:: Task requirements ::
Below this line is a set of entries; quote exactly the lines from the line that contains "Keep writing the" to the line that contains "mouse((.470, 2.235, DZ), math.radians(190), 'smaller", both lines included.

:: Data rows ::
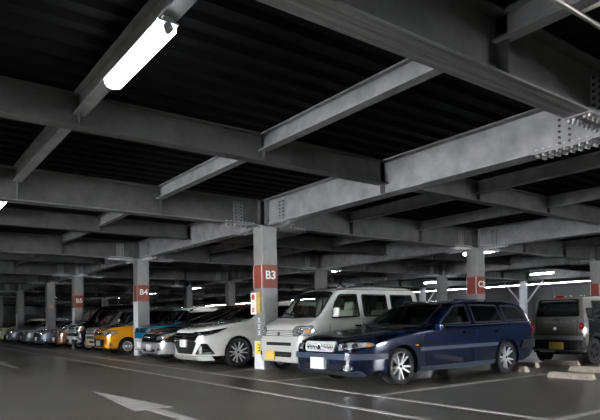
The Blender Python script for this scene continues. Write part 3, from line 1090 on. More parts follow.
# ---- navy wagon
def navy_wagon():
    c = Car('car', 6.0, 7.52, 5.15, 0.92,
            top=[(0, 0.66), (0.03, 0.73), (0.12, 0.78), (0.45, 0.86), (1.0, 0.94), (1.55, 0.985), (1.72, 1.02), (2.45, 1.385), (2.75, 1.45), (3.3, 1.485), (4.3, 1.475), (4.75, 1.43), (4.92, 1.25), (5.04, 1.0), (5.08, 0.80), (5.13, 0.72), (5.15, 0.60)],
            belt=[(0, 0.60), (0.5, 0.78), (1.5, 0.93), (2.0, 0.97), (4.0, 1.0), (5.15, 1.04)],
            bottom=[(0, 0.27), (0.25, 0.21), (0.8, 0.20), (4.6, 0.22), (4.95, 0.30), (5.15, 0.40)],
            nose=(0.70, 0.75), tail=(0.84, 0.35), tumble=0.40, crown=0.06, wheels=(1.05, 4.10), R=0.325,
            label='navy blue estate wagon with thin-spoked silver wheels beside the silver-white van')
    c.window('windscreen', [(1.72, -0.74), (2.50, -0.60), (2.50, 0.60), (1.72, 0.74), (1.62, 0.4), (1.60, 0), (1.62, -0.4)], 'top', True, rnd=0.08)
    c.window('door_window', [(1.98, 1.0), (2.98, 1.02), (2.98, 1.385), (2.62, 1.37)], 'side', True, True)
    c.window('door_window', [(3.08, 1.02), (3.98, 1.04), (3.95, 1.385), (3.08, 1.39)], 'side', False, True)
    c.window('quarter_window', [(4.08, 1.05), (4.83, 1.07), (4.62, 1.36), (4.06, 1.38)], 'side', False, True)
    c.window('tail_window', [(-0.62, 1.08), (0.62, 1.08), (0.55, 1.37), (-0.55, 1.37)], 'rear', False)
    c.interior(1.75, (2.35, 3.3))
    c.wheels('alloy', 5, 0.22, 0.76, body_mt='navy', lip=0.045, hub='black', twin=True)
    # front
    c.patch('bumper_moulding', [(-0.90, 0.475), (0.90, 0.475), (0.90, 0.565), (-0.90, 0.565)], 'front', 'navy_grey', off=0.035, th=0.05)
    c.patch('bumper_moulding', [(0.0, 0.475), (0.68, 0.475), (0.68, 0.55), (0, 0.55)], 'side', 'navy_grey', off=0.025, th=0.04, both=True)
    c.patch('chin_spoiler', [(-0.88, 0.225), (0.88, 0.225), (0.80, 0.285), (-0.80, 0.285)], 'front', 'navy_grey', off=0.03, th=0.04)
    c.patch('air_intake', [(-0.50, 0.30), (0.50, 0.30), (0.55, 0.39), (-0.55, 0.39)], 'front', 'black', off=0.004)
    for y in (-0.66, 0.66):
        f = c.patch('fog_lamp', circle(y, 0.345, 0.085, 20, 0.05), 'front', 'lamp_white', off=0.012)
    g = c.patch('grille', round_poly([(-0.36, 0.60), (0.36, 0.60), (0.40, 0.735), (-0.40, 0.735)], 0.04), 'front', 'black', off=0.012)
    c.ring('grille_surround', round_poly([(-0.36, 0.595), (0.36, 0.595), (0.41, 0.745), (-0.41, 0.745)], 0.04), 0.022, 'front', 'alloy', parent=g, off=0.035)
    bm = bmesh.new()
    for k in range(17):
        y = -0.34 + 0.0425 * k
        merge(bm, c.patch_bm([(y - 0.009, 0.61), (y + 0.009, 0.61), (y + 0.010, 0.725), (y - 0.010, 0.725)], 'front', 0.022, 0.01, 0.2))
    c.add('grille_bars', bm, 'alloy', g)
    c.strip('diagonal_bar', [(-0.33, 0.61), (0.33, 0.73)], 0.02, 'front', 'alloy', off=0.034, th=0.01, parent=g)
    b = c.patch('badge', circle(0, 0.67, 0.045), 'front', 'chrome', off=0.042, th=0.02, parent=g)
    c.patch('badge_disc', circle(0, 0.67, 0.028), 'front', 'black', off=0.046, th=0.01, parent=g)
    hp = [(-0.37, 0.60), (-0.93, 0.665), (-1.0, 0.71), (-0.90, 0.765), (-0.60, 0.765), (-0.37, 0.735)]
    for mir in (False, True):
        h = c.add('headlight', c.patch_bm(round_poly(hp, 0.03), 'corner', 0.010, 0.012, 0.06, mir), 'lamp_glass')
        c.add('headlight_rim', c.ring_bm(round_poly(hp, 0.03), 0.018, 'corner', 0.014, mirror=mir), 'black_gloss', h)
        for u in (-0.50, -0.66):
            c.add('reflector', c.patch_bm(circle(u, 0.685, 0.050), 'corner', 0.014, 0.004, 0.06, mir), 'lamp_white', h)
            c.add('bulb', c.patch_bm(circle(u, 0.685, 0.020), 'corner', 0.018, 0.004, 0.06, mir), 'dark_metal', h)
        c.add('indicator', c.patch_bm([(-0.83, 0.685), (-0.91, 0.69), (-0.90, 0.715), (-0.83, 0.72)], 'corner', 0.014, 0.004, 0.06, mir), 'amber', h)
    c.plate(0.02, 0.40, 'plate_white', 0.36, 0.19, off=0.06)
    # sides
    c.strip('door_moulding', [(1.48, 0.60), (2.30, 0.605), (3.05, 0.61), (3.72, 0.615)], 0.06, 'side', 'navy_grey', both=True, off=0.018, th=0.02)
    c.strip('sill', [(1.50, 0.255), (3.66, 0.275)], 0.07, 'side', 'navy_grey', both=True, off=0.02, th=0.03)
    c.strip('door_gap', [(1.62, 0.95), (1.56, 0.75), (1.58, 0.36), (1.66, 0.31)], 0.010, 'side', 'matte_black', True, off=0.002)
    c.strip('door_gap', [(3.03, 1.0), (3.03, 0.32)], 0.010, 'side', 'matte_black', True, off=0.002)
    c.strip('door_gap', [(4.0, 1.02), (3.98, 0.80), (3.80, 0.70), (3.66, 0.5), (3.62, 0.33)], 0.010, 'side', 'matte_black', True, off=0.002)
    c.strip('bonnet_gap', [(0.12, -0.62), (0.5, -0.78), (1.5, -0.84)], 0.012, 'top', 'matte_black', True, off=0.002)
    for x in (2.78, 3.78):
        c.patch('door_handle', [(x - 0.09, 0.845), (x + 0.09, 0.85), (x + 0.09, 0.885), (x - 0.09, 0.88)], 'side', 'black_gloss', off=0.03, th=0.03, both=True, rnd=0.012)
    c.strip('window_trim', [(1.95, 0.985), (3.0, 0.995), (4.9, 1.035)], 0.014, 'side', 'dark_metal', True, off=0.008)
    for sg in (-1, 1):
        bm = bmesh.new()
        cyl(bm, (2.75, sg * 0.655, 1.475), (4.55, sg * 0.645, 1.475), 0.016, n=8)
        for x in (2.76, 3.6, 4.54): cyl(bm, (x, sg * 0.65, 1.40), (x, sg * 0.65, 1.475), 0.016, n=8)
        c.add('roof_rail', bm, 'black')
    c.patch('side_marker', [(1.36, 0.66), (1.43, 0.66), (1.43, 0.685), (1.36, 0.685)], 'side', 'amber', both=True, off=0.01)
    c.mirror_bits(1.98, 0.92, 'navy', (0.11, 0.16, 0.12), reach=0.0)
    # tail
    c.patch('rear_bumper', [(4.52, 0.50), (5.15, 0.50), (5.15, 0.70), (4.60, 0.66)], 'side', 'black', off=0.03, th=0.04, both=True, rnd=0.03)
    c.patch('rear_bumper', [(-0.9, 0.5), (0.9, 0.5), (0.9, 0.68), (-0.9, 0.68)], 'rear', 'navy_grey', off=0.03, th=0.04)
    for mir in (False, True):
        tl = c.add('tail_light', c.patch_bm([(4.95, 0.80), (5.10, 0.80), (5.10, 1.06), (5.00, 1.30), (4.93, 1.30), (5.00, 1.05)], 'side', 0.012, 0.01, 0.05, mir), 'red_lens')
        c.add('lens_band', c.patch_bm([(4.97, 0.90), (5.09, 0.90), (5.09, 0.93), (4.97, 0.93)], 'side', 0.016, 0.004, 0.05, mir), 'lamp_white', tl)
    c.plate(0, 0.82, 'plate_white', rear=True)
    c.body('navy')


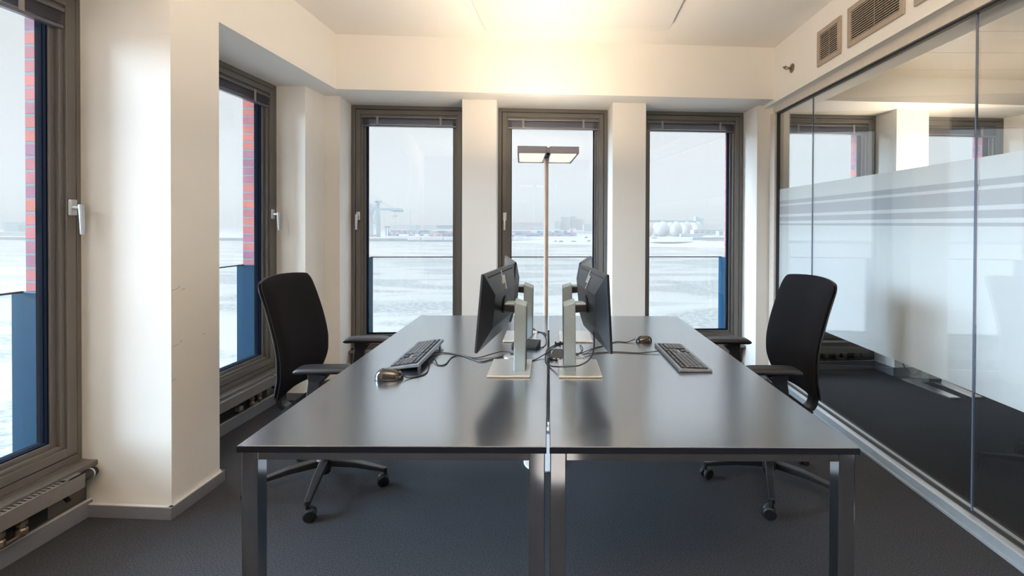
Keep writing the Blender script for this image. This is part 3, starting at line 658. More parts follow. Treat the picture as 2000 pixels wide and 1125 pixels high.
# ------------------------------------------------------------------ mice
def mouse(loc, rz, label, k=1.0):
    t = thing('computer_mouse', label, 'mouse', loc, rz, 'black computer mice')
    def shell(u, v):
        x = u * .052; prof = math.sqrt(max(0, 1 - abs(u) ** 2.6)); y = v * .031 * (.35 + .65 * prof) if prof > 0 else 0
        hgt = (.036 - .006 * (u + .3)) * (max(0, 1 - abs(u) ** 2.8)) ** .6 * (max(0, 1 - abs(v) ** 3.0)) ** .5
        return Vector((x, y * prof ** .4, .003 + hgt)) * k, Vector((x * .97, y * .95 * prof ** .4, .0005)) * k
    MB().surf(shell, 16, 12, 0).build('body', 'mouse', t, smooth=True, sub=1)
    MB().tube([(.030 * k, -.003, .0265 * k), (.030 * k, .003, .0265 * k)], .0062 * k, 14).build('scroll_wheel', 'blackpl', t)
    MB().box(.004 * k, .026 * k, -.0006, .0006, .022 * k, .0350 * k).build('button_split', 'dark', t)
    return t
mouse((-.592, 1.690, DZ), math.radians(10), 'larger glossy black mouse in front of the left keyboard', 1.02)
mouse((.470, 2.235, DZ), math.radians(190), 'smaller black mouse behind the right keyboard', .82)

# ------------------------------------------------------------------ docks and cables on the desks
def dock(loc, rz, dims, label):
    t = thing('docking_box', label, 'docking station', loc, rz); a, b_, h = dims
    MB().prism([(-b_ / 2, 0), (b_ / 2, 0), (b_ / 2, h), (-b_ / 2, h * .55)], -a / 2, a / 2, Matrix(((0, 0, 1, 0), (1, 0, 0, 0), (0, 1, 0, 0), (0, 0, 0, 1)))).build('body', 'blackpl', t, bevel=.004)
    for k in range(3): MB().box(-a / 2 + .015 + k * .018, -a / 2 + .027 + k * .018, -b_ / 2 - .0005, -b_ / 2 + .001, .004, .010).build('port', 'logo', t)
    return t
dock((.060, 1.965, DZ), math.radians(-12), (.095, .090, .026), 'flat black box beside the seam, right desk')
dock((-.105, 2.135, DZ), math.radians(-14), (.125, .075, .030), 'flat black box behind the near left stand')
def cable(name, pts, label, cat='cable', r=.0022, plug=None):
    P_ = smooth_path([(a, b_, DZ + .0005 + r + (c if c else 0)) for a, b_, c in pts], 7)
    o = MB().tube(P_, r, 7).build(name, 'cable', smooth=True); tag(o, label, cat, 'cables on the desks'); return o
cable('keyboard_cable', [(-.505, 2.00, .006), (-.458, 2.021, .0), (-.371, 1.982, 0), (-.309, 1.945, 0), (-.248, 1.984, .006), (-.205, 2.010, .010), (-.165, 2.0, .008)], 'black cable running from the left keyboard to the grommet')
cable('mouse_cable', [(-.541, 1.690, .010), (-.516, 1.69, .0), (-.472, 1.736, 0), (-.479, 1.824, 0), (-.495, 1.890, .004), (-.478, 1.905, .008), (-.449, 1.848, 0), (-.421, 1.858, 0), (-.416, 1.955, 0), (-.385, 1.985, 0), (-.317, 1.923, 0), (-.28, 1.895, .0), (-.243, 1.925, 0), (-.19, 1.985, 0)], 'thin wavy black cable of the larger mouse')
cable('looped_cable', [(-.12, 2.12, .02), (-.10, 2.20, .015), (-.071, 2.37, .004), (-.045, 2.42, 0), (-.018, 2.345, .0), (-.010, 2.212, 0), (-.027, 2.12, 0), (-.062, 2.09, .010)], 'black cable in a round loop near the seam, left desk')
cable('seam_crossing_cable', [(-.15, 1.875, 0), (-.088, 1.897, 0), (-.056, 1.925, 0), (-.025, 1.965, .006), (.009, 1.99, .020), (.03, 1.985, .029)], 'black cable crossing the desk seam into the right box')
cable('far_cable', [(-.125, 2.55, .0), (-.09, 2.52, 0), (-.06, 2.44, 0), (-.02, 2.40, 0), (-.012, 2.36, 0)], 'thin black cable by the far left monitor stand')
cable('keyboard_cable', [(.50, 2.042, .006), (.41, 2.032, 0), (.35, 2.040, 0), (.297, 2.047, 0), (.22, 2.03, 0), (.15, 1.99, .004)], 'black cable running straight from the right keyboard')
cable('mouse_cable', [(.428, 2.240, .010), (.385, 2.218, 0), (.347, 2.225, 0), (.322, 2.217, 0), (.287, 2.178, 0), (.211, 2.105, 0), (.14, 2.0, .004)], 'black cable of the smaller mouse on the right desk')
cable('monitor_cable', [(.176, 1.765, .165), (.176, 1.75, .10), (.160, 1.737, .060), (.122, 1.733, .036), (.085, 1.742, .028), (.045, 1.775, .016), (.010, 1.83, .002), (-.010, 1.90, 0), (-.012, 1.98, .004), (-.004, 2.06, .004), (.034, 2.156, 0), (.075, 2.20, 0)], 'thick black cable hanging from the near right monitor', r=.003)
cable('short_cable', [(.150, 2.16, 0), (.155, 2.08, .012), (.150, 2.0, .018), (.130, 1.98, .008), (.123, 1.965, .006)], 'short black cable bent into the right grommet')
cable('ferrite_cable', [(.004, 1.93, .002), (.004, 1.98, .006), (.008, 2.03, .010)], 'black cable piece with thick core lying on the seam', r=.006)
u = thing('usb_adapter', 'tiny black adapter with two prongs behind the right box', 'adapter', (.045, 2.175, DZ), .3)
MB().box(-.012, .012, -.006, .006, 0, .010).build('body', 'blackpl', u, bevel=.002)
for s_ in (-1, 1): MB().box(s_ * .012 - .003, s_ * .012 + .003, -.004, .004, 0, .016).build('prong', 'blackpl', u, bevel=.001)

# ------------------------------------------------------------------ office chairs
def make_chair(loc, rz, label, star0):
    t = thing('office_chair', label, 'chair', loc, rz, 'black swivel office chairs')
    def px(z):                                                     # side profile of the back
        k = (z - .68) / .36
        return -.120 - (.098 * k ** 1.4 if k > 0 else .0) - (.045 * ((.62 - z) / .14) ** 1.6 if z < .62 else 0)
    def hw(v):                                                     # half width over height v in [-1,1]
        pts = [(-1, .178), (-.9, .200), (-.72, .222), (-.45, .238), (-.15, .240), (.2, .240), (.6, .236), (.86, .233), (.95, .229), (1.0, .212)]
        for (a, wa), (b_, wb) in zip(pts, pts[1:]):
            if v <= b_: f = (v - a) / (b_ - a); f = f * f * (3 - 2 * f); return wa + (wb - wa) * f
        return pts[-1][1]
    def back(thk, off, grow=0.0):
        def f(u, v):
            z = .757 + v * (.282 + grow) + .016 * (1 - u * u) * max(v, 0); y = u * (hw(v) + grow)
            e = (1 - abs(u) ** 6) ** .5 * (1 - abs(v) ** 10) ** .5; x = px(min(max(z, .475), 1.05)) - off + .030 * u * u
            return Vector((x + thk / 2 * e - .004 * (1 - e), y, z)), Vector((x - thk / 2 * e - .004 * (1 - e), y * .995, z))
        return f
    bk = MB().surf(back(.060, 0), 20, 26, 0).build('backrest', 'fabric', t, smooth=True, sub=1)
    MB().surf(back(.044, .018, -.002), 20, 26, 0).build('back_shell', 'blackpl', t, smooth=True, sub=1)
    # J-shaped back support
    MB().bar(smooth_path([(-.02, 0, .405), (-.10, 0, .385), (-.175, 0, .375), (-.215, 0, .405), (-.218, 0, .47), (-.190, 0, .56), (-.160, 0, .66), (-.150, 0, .72)], 5), .062, .026).build('back_support', 'blackpl', t, bevel=.006)
    def seat(u, v):
        x = .105 + u * .225; sx = (1 - abs(u) ** 5) ** .5; sy = (1 - abs(v) ** 5) ** .5; y = v * (.235 - .03 * max(0, -u) ** 2)
        dz = -.035 * max(0, (u - .45)) ** 1.5; e = min(sx, 1) * min(sy, 1)
        return Vector((x, y, .435 + dz + .034 * e)), Vector((x * .98, y * .97, .435 + dz - .022 * e))
    MB().surf(seat, 16, 16, 0).build('seat', 'fabric', t, smooth=True, sub=1)
    MB().box(-.06, .25, -.15, .15, .375, .418).build('seat_mechanism', 'blackpl', t, bevel=.015, seg=3)
    MB().tube([(.07, -.14, .39), (.07, -.24, .385)], .006).tube([(.07, -.24, .385), (.07, -.275, .385)], .011).build('lever', 'blackpl', t)
    for s_ in (-1, 1):
        ar = MB()
        def pad(u, v):
            x = .118 + u * .128; y = s_ * .265 + v * (.044 - .006 * u * u); e = (.45 + .55 * (1 - abs(u) ** 8) ** .5) * (.3 + .7 * (1 - abs(v) ** 6) ** .5)
            d = -.007 * max(0, abs(u) - .55) ** 1.4 * 2
            return Vector((x, y, .657 + d + .013 * e)), Vector((x, y * 1.0, .652 + d - .012 * e))
        a_ = MB().surf(pad, 16, 10, 0).build('armrest', 'armpad', t, smooth=True, sub=1)
        MB().bar([(.055, s_ * .262, .395), (.063, s_ * .264, .50), (.075, s_ * .265, .60), (.090, s_ * .265, .644)], [.030, .028, .028, .040], [.066, .060, .058, .10]).build('arm_post', 'blackpl', t, bevel=.006)
        MB().bar([(.06, s_ * .13, .395), (.055, s_ * .24, .392), (.055, s_ * .275, .41)], .06, .022, side=(1, 0, 0)).build('arm_bracket', 'blackpl', t, bevel=.005)
    MB().tube([(0, 0, .08), (0, 0, .20)], .026, 20).tube([(0, 0, .2), (0, 0, .38)], .016, 20).build('gas_column', 'blackpl', t)
    MB().lathe([(.0, .045), (.022, .045), (.026, .052), (.030, .07), (.044, .085), (.044, .120), (.030, .128), (0, .128)]).build('hub', 'blackpl', t)
    for k in range(5):
        a = star0 - rz + k * 2 * PI / 5; c_, s_ = math.cos(a), math.sin(a); P_ = lambda r_, z_: (c_ * r_, s_ * r_, z_)
        MB().bar([P_(.035, .104), P_(.16, .100), P_(.285, .082), P_(.318, .076)], [.040, .036, .028, .026], [.036, .028, .020, .018], side=(-s_, c_, 0)).build('base_leg', 'blackpl', t, bevel=.004)
        cas = MB().tube([P_(.315, .045), P_(.315, .088)], .009, 10).build('caster', 'blackpl', t)
        ta = a + .5 + k * 1.1; fx, fy = math.cos(ta), math.sin(ta); cx_, cy_ = c_ * .315 - fx * .010, s_ * .315 - fy * .010
        for q in (-1, 1):
            nx, ny = -fy * q, fx * q
            MB().tube([(cx_ + nx * .004, cy_ + ny * .004, .0285), (cx_ + nx * .008, cy_ + ny * .008, .0285), (cx_ + nx * .020, cy_ + ny * .020, .0285), (cx_ + nx * .024, cy_ + ny * .024, .0285)], [.024, .028, .028, .022], 20).build('wheel', 'blackpl', cas, smooth=False)
        MB().box(cx_ - .008, cx_ + .008, cy_ - .008, cy_ + .008, .03, .058).build('wheel_fork', 'blackpl', cas, bevel=.003)
    return t
make_chair((-1.13, 2.30, 0), math.radians(2), 'black high-back swivel chair at the left desk, before the left windows', math.radians(-5))
make_chair((1.125, 2.31, 0), math.radians(179), 'black high-back swivel chair at the right desk, before the glass partition', math.radians(174.6))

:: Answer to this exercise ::
Keep writing the Blender script for this image. This is part 3, starting at line 658. More parts follow. Treat the picture as 2000 pixels wide and 1125 pixels high.
# ------------------------------------------------------------------ mice
def mouse(loc, rz, label, k=1.0):
    t = thing('computer_mouse', label, 'mouse', loc, rz, 'black computer mice')
    def shell(u, v):
        x = u * .052; prof = math.sqrt(max(0, 1 - abs(u) ** 2.6)); y = v * .031 * (.35 + .65 * prof) if prof > 0 else 0
        hgt = (.036 - .006 * (u + .3)) * (max(0, 1 - abs(u) ** 2.8)) ** .6 * (max(0, 1 - abs(v) ** 3.0)) ** .5
        return Vector((x, y * prof ** .4, .003 + hgt)) * k, Vector((x * .97, y * .95 * prof ** .4, .0005)) * k
    MB().surf(shell, 16, 12, 0).build('body', 'mouse', t, smooth=True, sub=1)
    MB().tube([(.030 * k, -.003, .0265 * k), (.030 * k, .003, .0265 * k)], .0062 * k, 14).build('scroll_wheel', 'blackpl', t)
    MB().box(.004 * k, .026 * k, -.0006, .0006, .022 * k, .0350 * k).build('button_split', 'dark', t)
    return t
mouse((-.592, 1.690, DZ), math.radians(10), 'larger glossy black mouse in front of the left keyboard', 1.02)
mouse((.470, 2.235, DZ), math.radians(190), 'smaller black mouse behind the right keyboard', .82)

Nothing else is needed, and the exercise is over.